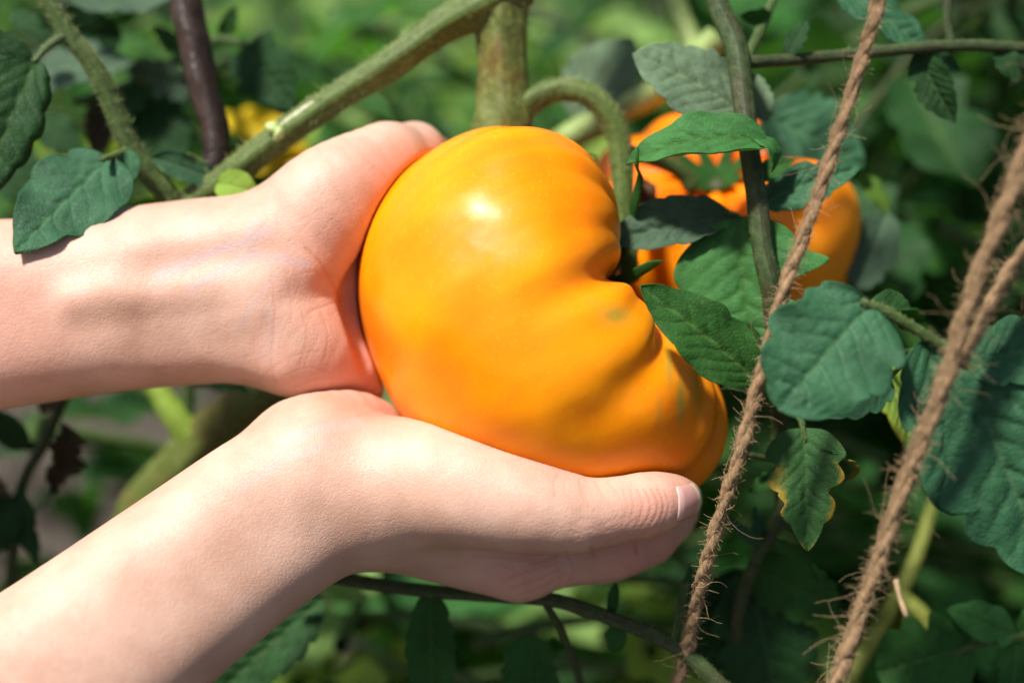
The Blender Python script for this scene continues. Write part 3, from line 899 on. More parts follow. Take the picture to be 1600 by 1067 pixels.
# ---- far foliage: many tomato leaves, each with its stalk, blurred by distance into one mass
LOW = [leaf_grid(NU=15, NV=9, width=w_, teeth=4, tooth=.16, lobes=lb, fold=f_, arch=ar, wave=.05, relief=.6, seed=40 + i, b=bb)
       for i, (w_, lb, f_, ar, bb) in enumerate([(.5, (), .2, .1, .9), (.62, ((.35, 1, .3, .06), (.4, -1, .3, .06)), .25, -.05, .8), (.45, (), .35, .14, 1.0),
                                                (.7, ((.3, 0, .35, .06), (.55, 0, .25, .05)), .15, .05, .75), (.55, ((.3, 1, .4, .06),), .1, -.1, .9)])]

class Mass:
    def __init__(self): self.V = []; self.F = []; self.ve = []; self.ed = []; self.uv = []; self.mi = []; self.n = 0
    def add(self, V, F, ve, ed, uv, mi):
        self.V.append(V); self.F += (np.asarray(F) + self.n).tolist() if not isinstance(F, list) else [[k + self.n for k in f] for f in F]
        self.ve.append(ve); self.ed.append(ed); self.uv.append(uv); self.mi += [mi] * len(F); self.n += len(V)
    def build(self, name, mats, **kw):
        o = mesh_obj(name, np.vstack(self.V), self.F, mats, attrs=dict(vein=np.concatenate(self.ve), edge=np.concatenate(self.ed)), uvs=np.vstack(self.uv), origin=np.zeros(3))
        o.data.polygons.foreach_set('material_index', np.array(self.mi, np.int32))
        return tag(o, **kw)

def put_leaf(mass, base, X, up, L_, k, mi):
    V, F, ve, ed, uv = LOW[k]
    X = nrm(X); N = nrm(up - (up @ X) * X); Y = np.cross(N, X)
    mass.add(base + L_ * (V[:, 0:1] * X + V[:, 1:2] * Y + V[:, 2:3] * N), F, ve, ed, uv, mi)

def put_tube(mass, path, rad, mi, seg=6):
    V, F, uv = tube_data(np.asarray(path), np.asarray(rad), seg, capends=False)
    mass.add(V, F, np.zeros(len(V)), np.zeros(len(V)), uv * np.array([1, 20]), mi)

def compound(mass, base, dirv, L_, rs, mi_leaf, mi_stem, droop=.5):
    """a tomato leaf: arching stalk with 5 to 9 leaflets"""
    dirv = nrm(dirv)
    n = 8
    pts = [base]; d = dirv.copy()
    for i in range(n):
        d = nrm(d + np.array([0, 0, -droop * .16])); pts.append(pts[-1] + d * L_ / n)
    pts = np.array(pts)
    put_tube(mass, pts, np.linspace(.0032, .0014, n + 1), mi_stem, 5)
    side = nrm(np.cross(d, [0, 0, 1]) + 1e-6)
    up = np.cross(side, d)
    put_leaf(mass, pts[-1], d, up + .3 * rs.normal(size=3), L_ * rs.uniform(.34, .48), rs.integers(0, 5), mi_leaf)
    for i in (3, 5, 7):
        for sg in (-1, 1):
            if rs.random() < .1: continue
            dd = nrm(nrm(pts[i] - pts[i - 1]) * .55 + sg * side * rs.uniform(.7, 1.1) + np.array([0, 0, rs.uniform(-.45, .1)]))
            put_leaf(mass, pts[i] + dd * .006, dd, np.array([0, 0, 1.0]) + .35 * rs.normal(size=3), L_ * rs.uniform(.24, .40), rs.integers(0, 5),
                     mi_leaf if rs.random() > .08 else mi_leaf)

def bg_plant(mass, x, y, h, rs, leaves, stems, dens=1.0, lmin=.16, lmax=.28, z0=.03):
    pts = [np.array([x, y, -.01])]
    lean = rs.normal(size=2) * .12
    for i in range(8):
        pts.append(pts[-1] + np.array([lean[0] * h / 8 + rs.normal() * .008, lean[1] * h / 8 + rs.normal() * .008, h / 8]))
    pts = catmull(np.array(pts), 40)
    si = stems[rs.integers(0, len(stems))]
    put_tube(mass, pts, np.linspace(.008, .003, len(pts)), si, 7)
    n = int(h / .045 * dens); az = rs.uniform(0, 6.28)
    for k in range(n):
        t = (k + .5) / n
        p = pts[min(len(pts) - 1, int(t * (len(pts) - 1)))]
        if p[2] < z0: continue
        az += 2.4 + rs.normal() * .3
        d = np.array([math.cos(az), math.sin(az), rs.uniform(.1, .8)])
        compound(mass, p, d, rs.uniform(lmin, lmax) * (1 - .3 * t), rs, leaves[rs.integers(0, len(leaves))], si, rs.uniform(.5, 1.3))

BG = Mass()
BGM = [M['leaf_mid'], M['leaf_dark'], M['leaf_fresh'], M['leaf_lit'], M['leaf_under'], M['leaf_yellow'], M['leaf_brown'], M['stem_green'], M['stem_pale'], M['leaf_lime'], M['stem_dark'], M['leaf_sunny']]
rs = np.random.default_rng(11)
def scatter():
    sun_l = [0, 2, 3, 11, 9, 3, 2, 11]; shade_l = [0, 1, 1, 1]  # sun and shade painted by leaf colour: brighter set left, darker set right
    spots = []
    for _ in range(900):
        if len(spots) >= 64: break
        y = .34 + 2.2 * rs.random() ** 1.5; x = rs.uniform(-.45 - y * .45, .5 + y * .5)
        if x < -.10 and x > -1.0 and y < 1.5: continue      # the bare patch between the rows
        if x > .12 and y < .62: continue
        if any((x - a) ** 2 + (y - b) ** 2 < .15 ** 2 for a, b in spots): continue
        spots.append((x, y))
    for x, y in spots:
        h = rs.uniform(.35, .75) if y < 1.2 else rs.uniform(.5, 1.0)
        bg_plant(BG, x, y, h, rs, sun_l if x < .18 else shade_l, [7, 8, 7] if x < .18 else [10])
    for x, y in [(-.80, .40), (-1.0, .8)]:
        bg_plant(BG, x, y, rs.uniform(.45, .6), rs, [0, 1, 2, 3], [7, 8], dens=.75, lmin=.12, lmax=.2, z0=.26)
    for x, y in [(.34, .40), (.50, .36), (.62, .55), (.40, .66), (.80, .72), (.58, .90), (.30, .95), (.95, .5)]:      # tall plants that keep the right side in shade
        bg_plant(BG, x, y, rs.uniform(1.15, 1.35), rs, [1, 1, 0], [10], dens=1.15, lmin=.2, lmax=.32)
    for _ in range(60):   # low yellow and brown leaves lying about under the plants
        x, y = rs.uniform(-.35, .5), rs.uniform(.15, .9)
        put_leaf(BG, np.array([x, y, rs.uniform(.01, .16)]), rs.normal(size=3) * np.array([1, 1, .3]), np.array([0, 0, 1]) + rs.normal(size=3) * .4, rs.uniform(.03, .07), rs.integers(0, 5), [6, 6, 9, 5][rs.integers(0, 4)])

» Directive
Please repeat exactly the data above from its first line to the line that contains "1, .4, .06),), .1, -.1, .9)])]", inclusive, and leave every picture out.

» Finished answer
The Blender Python script for this scene continues. Write part 3, from line 899 on. More parts follow. Take the picture to be 1600 by 1067 pixels.
# ---- far foliage: many tomato leaves, each with its stalk, blurred by distance into one mass
LOW = [leaf_grid(NU=15, NV=9, width=w_, teeth=4, tooth=.16, lobes=lb, fold=f_, arch=ar, wave=.05, relief=.6, seed=40 + i, b=bb)
       for i, (w_, lb, f_, ar, bb) in enumerate([(.5, (), .2, .1, .9), (.62, ((.35, 1, .3, .06), (.4, -1, .3, .06)), .25, -.05, .8), (.45, (), .35, .14, 1.0),
                                                (.7, ((.3, 0, .35, .06), (.55, 0, .25, .05)), .15, .05, .75), (.55, ((.3, 1, .4, .06),), .1, -.1, .9)])]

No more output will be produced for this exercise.